# START OF Data extract
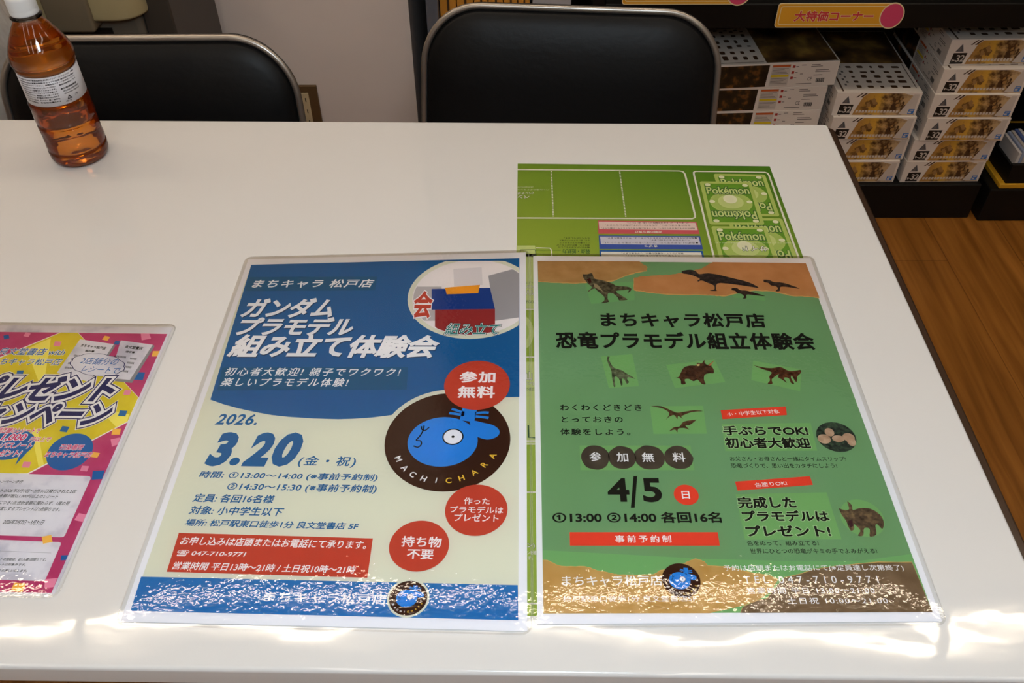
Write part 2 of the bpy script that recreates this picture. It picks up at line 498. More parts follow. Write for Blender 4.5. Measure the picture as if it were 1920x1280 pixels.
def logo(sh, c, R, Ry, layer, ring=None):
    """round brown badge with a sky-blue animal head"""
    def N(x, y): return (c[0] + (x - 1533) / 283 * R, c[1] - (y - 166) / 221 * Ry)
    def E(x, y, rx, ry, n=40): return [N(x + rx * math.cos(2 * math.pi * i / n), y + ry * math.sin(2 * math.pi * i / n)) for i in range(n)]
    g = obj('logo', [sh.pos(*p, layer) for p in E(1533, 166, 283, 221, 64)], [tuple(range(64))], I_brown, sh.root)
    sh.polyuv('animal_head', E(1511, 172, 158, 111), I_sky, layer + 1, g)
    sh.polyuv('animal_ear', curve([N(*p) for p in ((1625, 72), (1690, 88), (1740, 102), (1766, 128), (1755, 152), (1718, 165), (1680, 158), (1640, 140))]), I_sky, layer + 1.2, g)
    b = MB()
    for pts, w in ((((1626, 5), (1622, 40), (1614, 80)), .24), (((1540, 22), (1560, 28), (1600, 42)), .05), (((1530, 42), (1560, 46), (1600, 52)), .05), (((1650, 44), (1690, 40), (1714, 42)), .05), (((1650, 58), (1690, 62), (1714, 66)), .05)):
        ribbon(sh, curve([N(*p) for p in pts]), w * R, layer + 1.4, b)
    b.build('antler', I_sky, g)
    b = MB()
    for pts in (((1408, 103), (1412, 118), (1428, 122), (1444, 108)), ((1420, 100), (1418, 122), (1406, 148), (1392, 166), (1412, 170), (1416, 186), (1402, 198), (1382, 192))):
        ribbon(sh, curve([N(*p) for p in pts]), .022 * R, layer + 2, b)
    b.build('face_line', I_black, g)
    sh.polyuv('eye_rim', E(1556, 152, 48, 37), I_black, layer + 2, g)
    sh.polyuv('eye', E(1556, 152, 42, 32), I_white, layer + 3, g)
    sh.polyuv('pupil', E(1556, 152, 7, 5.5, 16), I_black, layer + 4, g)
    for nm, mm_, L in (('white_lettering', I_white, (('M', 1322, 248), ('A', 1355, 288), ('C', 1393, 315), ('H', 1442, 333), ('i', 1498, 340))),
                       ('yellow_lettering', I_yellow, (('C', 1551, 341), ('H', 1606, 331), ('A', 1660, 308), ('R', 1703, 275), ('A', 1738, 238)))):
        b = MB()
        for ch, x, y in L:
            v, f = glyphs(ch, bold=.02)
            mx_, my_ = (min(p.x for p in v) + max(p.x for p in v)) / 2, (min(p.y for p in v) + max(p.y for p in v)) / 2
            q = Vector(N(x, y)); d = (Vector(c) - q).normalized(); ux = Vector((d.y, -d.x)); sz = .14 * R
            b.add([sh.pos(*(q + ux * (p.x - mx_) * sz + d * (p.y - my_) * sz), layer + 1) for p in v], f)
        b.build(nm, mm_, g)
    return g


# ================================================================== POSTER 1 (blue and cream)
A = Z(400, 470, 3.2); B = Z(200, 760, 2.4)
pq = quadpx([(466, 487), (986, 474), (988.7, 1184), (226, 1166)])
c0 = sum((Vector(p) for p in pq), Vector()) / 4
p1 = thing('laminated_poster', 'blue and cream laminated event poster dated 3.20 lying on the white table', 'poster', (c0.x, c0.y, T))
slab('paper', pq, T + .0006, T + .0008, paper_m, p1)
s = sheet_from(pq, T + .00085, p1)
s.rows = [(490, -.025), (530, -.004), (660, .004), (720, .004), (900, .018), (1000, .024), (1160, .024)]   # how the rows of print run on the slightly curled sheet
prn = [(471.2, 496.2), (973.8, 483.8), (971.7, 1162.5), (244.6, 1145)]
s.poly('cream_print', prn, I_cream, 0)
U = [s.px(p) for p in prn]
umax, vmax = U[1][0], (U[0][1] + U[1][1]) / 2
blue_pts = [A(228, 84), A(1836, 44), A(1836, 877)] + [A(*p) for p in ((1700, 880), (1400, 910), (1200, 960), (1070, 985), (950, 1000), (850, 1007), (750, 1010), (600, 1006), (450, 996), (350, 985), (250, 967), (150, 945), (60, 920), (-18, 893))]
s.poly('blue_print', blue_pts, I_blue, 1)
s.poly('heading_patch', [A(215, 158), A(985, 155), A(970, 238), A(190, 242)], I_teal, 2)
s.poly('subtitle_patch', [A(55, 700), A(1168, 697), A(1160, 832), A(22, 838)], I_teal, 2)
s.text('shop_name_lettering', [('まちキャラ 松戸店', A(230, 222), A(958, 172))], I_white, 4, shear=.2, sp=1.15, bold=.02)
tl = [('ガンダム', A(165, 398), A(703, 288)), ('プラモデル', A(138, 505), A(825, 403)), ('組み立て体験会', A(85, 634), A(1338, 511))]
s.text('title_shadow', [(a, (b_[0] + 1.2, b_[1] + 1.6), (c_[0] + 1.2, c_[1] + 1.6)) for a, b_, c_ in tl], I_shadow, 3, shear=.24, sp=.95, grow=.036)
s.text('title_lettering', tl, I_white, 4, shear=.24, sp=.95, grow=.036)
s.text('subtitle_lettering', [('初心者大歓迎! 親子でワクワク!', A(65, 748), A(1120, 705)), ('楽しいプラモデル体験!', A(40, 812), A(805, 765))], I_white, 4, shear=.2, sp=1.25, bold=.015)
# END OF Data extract
Do not include the images; transcribe the rest of the listing exactly.

_Correct result_
Write part 2 of the bpy script that recreates this picture. It picks up at line 498. More parts follow. Write for Blender 4.5. Measure the picture as if it were 1920x1280 pixels.
def logo(sh, c, R, Ry, layer, ring=None):
    """round brown badge with a sky-blue animal head"""
    def N(x, y): return (c[0] + (x - 1533) / 283 * R, c[1] - (y - 166) / 221 * Ry)
    def E(x, y, rx, ry, n=40): return [N(x + rx * math.cos(2 * math.pi * i / n), y + ry * math.sin(2 * math.pi * i / n)) for i in range(n)]
    g = obj('logo', [sh.pos(*p, layer) for p in E(1533, 166, 283, 221, 64)], [tuple(range(64))], I_brown, sh.root)
    sh.polyuv('animal_head', E(1511, 172, 158, 111), I_sky, layer + 1, g)
    sh.polyuv('animal_ear', curve([N(*p) for p in ((1625, 72), (1690, 88), (1740, 102), (1766, 128), (1755, 152), (1718, 165), (1680, 158), (1640, 140))]), I_sky, layer + 1.2, g)
    b = MB()
    for pts, w in ((((1626, 5), (1622, 40), (1614, 80)), .24), (((1540, 22), (1560, 28), (1600, 42)), .05), (((1530, 42), (1560, 46), (1600, 52)), .05), (((1650, 44), (1690, 40), (1714, 42)), .05), (((1650, 58), (1690, 62), (1714, 66)), .05)):
        ribbon(sh, curve([N(*p) for p in pts]), w * R, layer + 1.4, b)
    b.build('antler', I_sky, g)
    b = MB()
    for pts in (((1408, 103), (1412, 118), (1428, 122), (1444, 108)), ((1420, 100), (1418, 122), (1406, 148), (1392, 166), (1412, 170), (1416, 186), (1402, 198), (1382, 192))):
        ribbon(sh, curve([N(*p) for p in pts]), .022 * R, layer + 2, b)
    b.build('face_line', I_black, g)
    sh.polyuv('eye_rim', E(1556, 152, 48, 37), I_black, layer + 2, g)
    sh.polyuv('eye', E(1556, 152, 42, 32), I_white, layer + 3, g)
    sh.polyuv('pupil', E(1556, 152, 7, 5.5, 16), I_black, layer + 4, g)
    for nm, mm_, L in (('white_lettering', I_white, (('M', 1322, 248), ('A', 1355, 288), ('C', 1393, 315), ('H', 1442, 333), ('i', 1498, 340))),
                       ('yellow_lettering', I_yellow, (('C', 1551, 341), ('H', 1606, 331), ('A', 1660, 308), ('R', 1703, 275), ('A', 1738, 238)))):
        b = MB()
        for ch, x, y in L:
            v, f = glyphs(ch, bold=.02)
            mx_, my_ = (min(p.x for p in v) + max(p.x for p in v)) / 2, (min(p.y for p in v) + max(p.y for p in v)) / 2
            q = Vector(N(x, y)); d = (Vector(c) - q).normalized(); ux = Vector((d.y, -d.x)); sz = .14 * R
            b.add([sh.pos(*(q + ux * (p.x - mx_) * sz + d * (p.y - my_) * sz), layer + 1) for p in v], f)
        b.build(nm, mm_, g)
    return g


# ================================================================== POSTER 1 (blue and cream)
A = Z(400, 470, 3.2); B = Z(200, 760, 2.4)
pq = quadpx([(466, 487), (986, 474), (988.7, 1184), (226, 1166)])
c0 = sum((Vector(p) for p in pq), Vector()) / 4
p1 = thing('laminated_poster', 'blue and cream laminated event poster dated 3.20 lying on the white table', 'poster', (c0.x, c0.y, T))
slab('paper', pq, T + .0006, T + .0008, paper_m, p1)
s = sheet_from(pq, T + .00085, p1)
s.rows = [(490, -.025), (530, -.004), (660, .004), (720, .004), (900, .018), (1000, .024), (1160, .024)]   # how the rows of print run on the slightly curled sheet
prn = [(471.2, 496.2), (973.8, 483.8), (971.7, 1162.5), (244.6, 1145)]
s.poly('cream_print', prn, I_cream, 0)
U = [s.px(p) for p in prn]
umax, vmax = U[1][0], (U[0][1] + U[1][1]) / 2
blue_pts = [A(228, 84), A(1836, 44), A(1836, 877)] + [A(*p) for p in ((1700, 880), (1400, 910), (1200, 960), (1070, 985), (950, 1000), (850, 1007), (750, 1010), (600, 1006), (450, 996), (350, 985), (250, 967), (150, 945), (60, 920), (-18, 893))]
s.poly('blue_print', blue_pts, I_blue, 1)
s.poly('heading_patch', [A(215, 158), A(985, 155), A(970, 238), A(190, 242)], I_teal, 2)
s.poly('subtitle_patch', [A(55, 700), A(1168, 697), A(1160, 832), A(22, 838)], I_teal, 2)
s.text('shop_name_lettering', [('まちキャラ 松戸店', A(230, 222), A(958, 172))], I_white, 4, shear=.2, sp=1.15, bold=.02)
tl = [('ガンダム', A(165, 398), A(703, 288)), ('プラモデル', A(138, 505), A(825, 403)), ('組み立て体験会', A(85, 634), A(1338, 511))]
s.text('title_shadow', [(a, (b_[0] + 1.2, b_[1] + 1.6), (c_[0] + 1.2, c_[1] + 1.6)) for a, b_, c_ in tl], I_shadow, 3, shear=.24, sp=.95, grow=.036)
s.text('title_lettering', tl, I_white, 4, shear=.24, sp=.95, grow=.036)
s.text('subtitle_lettering', [('初心者大歓迎! 親子でワクワク!', A(65, 748), A(1120, 705)), ('楽しいプラモデル体験!', A(40, 812), A(805, 765))], I_white, 4, shear=.2, sp=1.25, bold=.015)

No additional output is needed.